Alors que les députés s’apprêtent à se pencher ce vendredi 14 novembre sur la proposition de loi introduisant un Sénat au Bénin, le débat divise la classe politique et interroge la société civile. Pour le politologue Mathias Hounkpè, la question essentielle n’est pas de savoir si le Bénin a besoin d’une seconde chambre parlementaire, mais plutôt si le moment et la méthode choisis inspirent confiance. « En fin de mandat, toute réforme constitutionnelle soulève naturellement la suspicion », souligne-t-il, rappelant que l’histoire politique récente du continent regorge d’exemples où de telles initiatives ont été perçues comme des manœuvres de verrouillage politique plutôt que comme des avancées démocratiques.
Selon lui, le processus actuel souffre d’un manque d’inclusivité et de transparence. La rapidité avec laquelle le projet semble être conduit laisse planer le doute sur la volonté réelle du pouvoir d’engager un débat national ouvert et pluraliste. Dans un contexte où la méfiance envers les révisions constitutionnelles demeure profonde, la méthode employée risque d’affaiblir la crédibilité de l’initiative. « Une réforme aussi structurante que la création d’un Sénat mérite une large concertation nationale, non une procédure conduite à huis clos », insiste Hounkpè, appelant à replacer le citoyen au centre du débat institutionnel.
L’autre inquiétude majeure réside dans la composition et l’équilibre politique du futur Sénat. D’après les projections du politologue, la coalition au pouvoir pourrait, à court comme à moyen terme, contrôler la quasi-totalité des institutions, y compris la présidence de la République, l’Assemblée nationale et, par ricochet, le Sénat. Une telle concentration du pouvoir risquerait d’affaiblir le principe de contrepoids démocratique que la réforme prétend instaurer. « Si la représentation territoriale devient une prolongation du pouvoir central, on passe à côté de l’esprit même du bicamérisme », prévient-il.

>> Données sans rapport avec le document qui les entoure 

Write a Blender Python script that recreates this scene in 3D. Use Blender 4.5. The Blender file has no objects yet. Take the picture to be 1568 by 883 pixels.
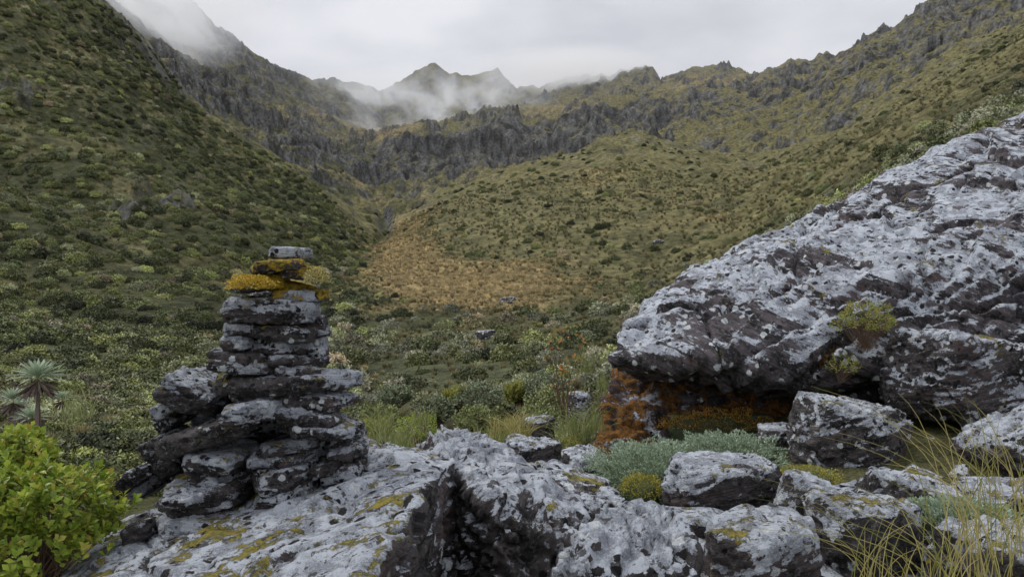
import bpy, bmesh, math, random
import numpy as np
from mathutils import Vector
random.seed(5); R=np.random.default_rng(7)
F=1132.4; CZ=1.6
def P(u,v,d): return np.array([(u-784)/F*d, d, CZ+(441.5-v)/F*d])
scene=bpy.context.scene
# ---------------------------------------------------------------- noise
_perm=np.random.default_rng(3).permutation(256); _perm=np.concatenate([_perm,_perm,_perm])
_g=np.random.default_rng(4).normal(size=(256,3)); _g/=np.linalg.norm(_g,axis=1)[:,None]
def pn(p):
    p=np.asarray(p,float); i=np.floor(p).astype(np.int64); f=p-i; i&=255
    w=f*f*f*(f*(f*6-15)+10); out=0
    for a in (0,1):
        wa=w[:,0] if a else 1-w[:,0]
        for b in (0,1):
            wb=w[:,1] if b else 1-w[:,1]
            for c in (0,1):
                wc=w[:,2] if c else 1-w[:,2]
                h=_perm[_perm[_perm[(i[:,0]+a)&255]+((i[:,1]+b)&255)]+((i[:,2]+c)&255)]
                g=_g[h]
                out=out+wa*wb*wc*(g[:,0]*(f[:,0]-a)+g[:,1]*(f[:,1]-b)+g[:,2]*(f[:,2]-c))
    return out*1.5
def fbm(p,o=5,r=0.5,ridged=False):
    s=0;a=1;t=0;p=np.asarray(p,float)
    for k in range(o):
        n=pn(p+k*17.3)
        if ridged: n=1-2*np.abs(n)
        s=s+a*n; t+=a; a*=r; p=p*2.03
    return s/t
def sstep(a,b,x):
    t=np.clip((x-a)/(b-a),0,1); return t*t*(3-2*t)
# ---------------------------------------------------------------- helpers
def new_obj(name,mesh,parent=None,mat=None,smooth=True):
    o=bpy.data.objects.new(name,mesh); scene.collection.objects.link(o)
    if parent: o.parent=parent
    if mat: mesh.materials.append(mat)
    if smooth and len(mesh.polygons): mesh.polygons.foreach_set("use_smooth",[True]*len(mesh.polygons))
    return o
def empty(name,loc=(0,0,0)):
    e=bpy.data.objects.new(name,None); scene.collection.objects.link(e); e.empty_display_size=0.1
    return e
def mesh_np(name,v,f):
    m=bpy.data.meshes.new(name); v=np.asarray(v,float); f=np.asarray(f,np.int64)
    m.vertices.add(len(v)); m.vertices.foreach_set("co",v.ravel())
    k=f.shape[1]; m.loops.add(f.size); m.loops.foreach_set("vertex_index",f.ravel())
    m.polygons.add(len(f)); m.polygons.foreach_set("loop_start",np.arange(len(f))*k)
    m.polygons.foreach_set("loop_total",np.full(len(f),k)); m.update(calc_edges=True); return m
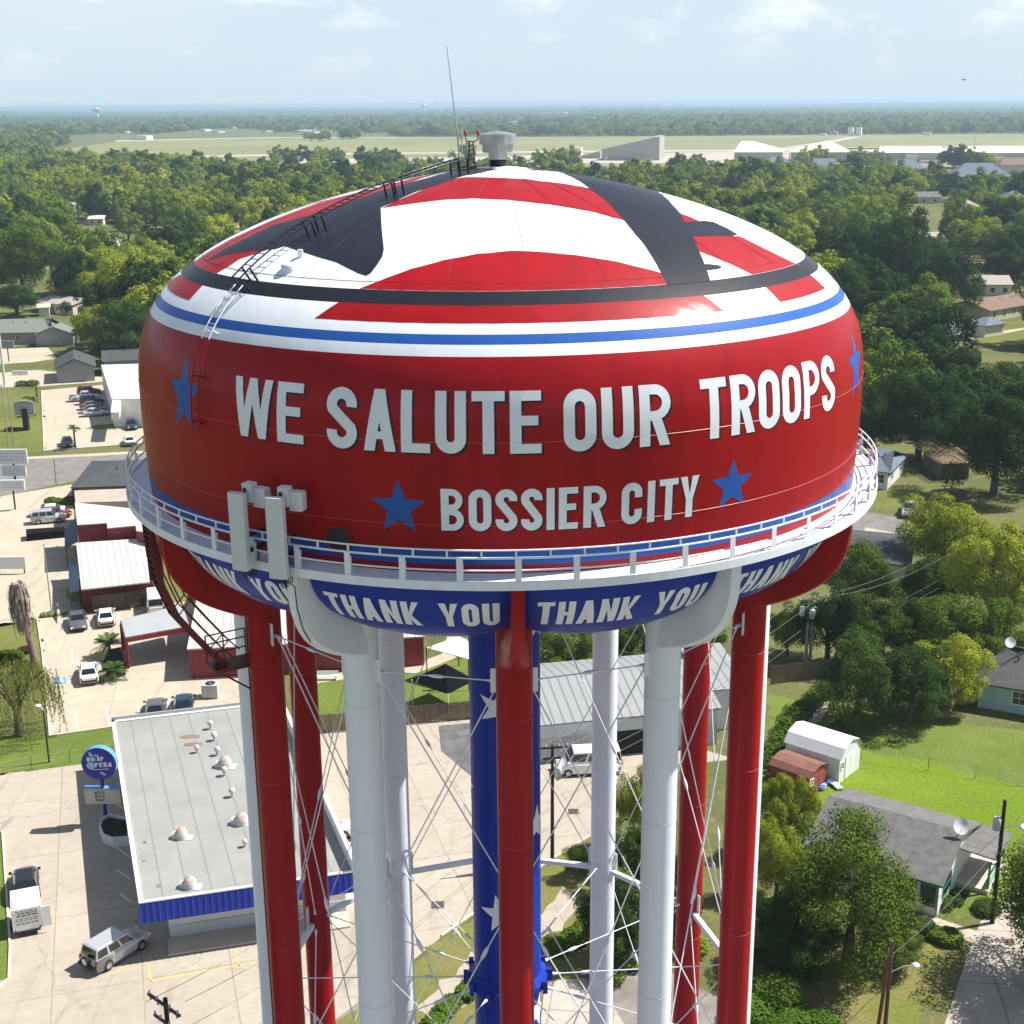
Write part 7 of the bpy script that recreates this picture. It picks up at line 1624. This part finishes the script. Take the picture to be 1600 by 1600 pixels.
bush('vine-covered strip between the creek and the white garden shed', [(1225,1225),(1255,1190),(1290,1160),(1308,1140)], 1.1, 1.7, 8000, 0.26, 'ivy', 'vine_bank', 'vines')
bush('bright green vine mound at the bottom beside the white-edged red leg', [(1185,1590),(1200,1560),(1215,1525),(1225,1500)], 1.6, 2.4, 12000, 0.25, 'ivy', 'vine_mound', 'vines')
bush('bright green vine mound spilling over the bottom edge of the verge', [(1205,1630),(1240,1605),(1275,1612)], 1.5, 2.0, 9000, 0.25, 'ivy', 'vine_mound', 'vines')
bush('scrubby hedge at the end of the short drive by the street', [(1462,1470),(1490,1470)], 0.9, 1.2, 3500, 0.22, 'green', 'hedge', 'hedge')
bush('low shrubs along the front wall of the green-trimmed house', [(1478,1420),(1496,1400)], 0.5, 0.8, 1200, 0.2, 'dark')
bush('dark shrub at the foot of the tall black pole', [(1535,1418),(1548,1428)], 0.9, 1.0, 2200, 0.22, 'dark')
bush('green brush filling the ditch left of the blue riser', [(690,1600),(715,1570),(738,1548)], 0.9, 1.1, 5000, 0.22, 'ivy', 'ditch_brush', 'brush')
bush('green brush along the ditch between the riser and the white leg', [(875,1490),(910,1465),(945,1440)], 1.2, 1.5, 6000, 0.24, 'ivy', 'ditch_brush', 'brush')
bush('scrub at the bottom between the white and red right legs', [(940,1530),(1000,1500),(1060,1480)], 1.3, 1.7, 7000, 0.24, 'green', 'ditch_brush', 'brush')
bush('round clipped dark bush on the upper left lawn', [(36,603),(44,603)], 1.3, 1.6, 2600, 0.24, 'dark')
bush('low maroon bush in the lawn beside the arched sign', [(16,673),(22,673)], 1.1, 0.9, 1800, 0.22, 'maroon')
bush('clipped bright hedge beside the red shop, behind the parked row', [(80,790),(114,786)], 1.0, 1.5, 4200, 0.24, 'ivy', 'hedge', 'hedge')
bush('pale flowering shrub at the corner of the white lean-to roof', [(119,948),(128,945),(137,946)], 1.0, 2.4, 4200, 0.24, 'pale')
bush('dry tan clump of grass at the foot of the light pole', [(68,964),(75,963)], 0.5, 0.7, 900, 0.2, 'pale')
bush('red-leaved shrub under the eave of the white lean-to roof', [(214,928),(226,928)], 0.9, 2.4, 2600, 0.24, 'maroon')
bush('rounded green bush at the left edge above the willow', [(6,1032),(18,1030)], 1.2, 1.6, 3000, 0.24, 'ivy')
bush('dark bush at the foot of the dead palm', [(36,1048),(48,1044)], 1.0, 1.3, 2400, 0.22, 'dark')
bush('dark red mulch shrub behind the dead palm trunk', [(44,1018),(50,1016)], 0.8, 0.9, 1400, 0.2, 'maroon')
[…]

Pour Mathias Hounkpè, la légitimité d’une réforme constitutionnelle tient autant à son contenu qu’à son contexte. À ses yeux, la prudence politique, la transparence et la concertation ne doivent pas être perçues comme des obstacles, mais comme des garanties de stabilité et de confiance. Alors que le Parlement s’apprête à débattre du texte, le politologue invite les élus à faire preuve de hauteur d’esprit et à replacer l’intérêt national au-dessus des calculs partisans. La création d’un Sénat, conclut-il, ne sera bénéfique que si elle s’inscrit dans une démarche sincèrement démocratique et inclusive.